The Prophet Muhammad said, may Allah's peace and blessings be upon him: Your Heaven lies under the feet of your mother (Ahmad, Nasai).

I would love to hear from mothers going through this or who have come out the other side and learn from them.

1 comment:

  1. Assalam ayakoum warahmatullahi wabarakatuh dear Sister!
    I totally feel your pain, although my kids are small, I often think about the teen years coming because since my older boy( 5) started school a year ago, he can be really grumpy, mean and acting like a mini teen. When once I went in to a workshop and stay&play afterwards I had the chance to obseve how other kids in his class,- including girls who look like a sweet dolls until they starts shouting and pushing- behave similarly.Oh-I tought- so here is the source of all this behaviour..and since then can not stop thinkin about the scary teen years..if now, when he is just a small schoolboy can behave like this(on one occasion he punched me when I picked him from school- how embarrased I felt and did not now what should I do so just walked faster and did not talk to him for a while) how will I manage with him in 5-6 years time? Now a hug and some talk will sort this out but when he is a teen maybe he wont want to hug me..I pray that Allah help us all Inshallah to raise them with patience and to keep our values and faith and make them see that we just want the best for them in deen and dunya.
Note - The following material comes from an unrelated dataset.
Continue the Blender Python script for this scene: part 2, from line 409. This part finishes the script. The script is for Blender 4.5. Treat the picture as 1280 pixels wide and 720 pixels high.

Ameen
    I cant agree more on the smiling and "everything is fine" though, really this is the case with so many people, Alhamdulillah for my best friend who I can share all these concerns with. But yeah, most people just smile and while I dont like to complain and would like to be grateful generally, there is the time when I just have to.
    Allah bless you and your family, and help you through this time.
    "Fa inna ma'al 'usri yusra Inna ma'al 'usri yusra" -Verily, along with every hardship is relief. Verily,along with every hardship is relief.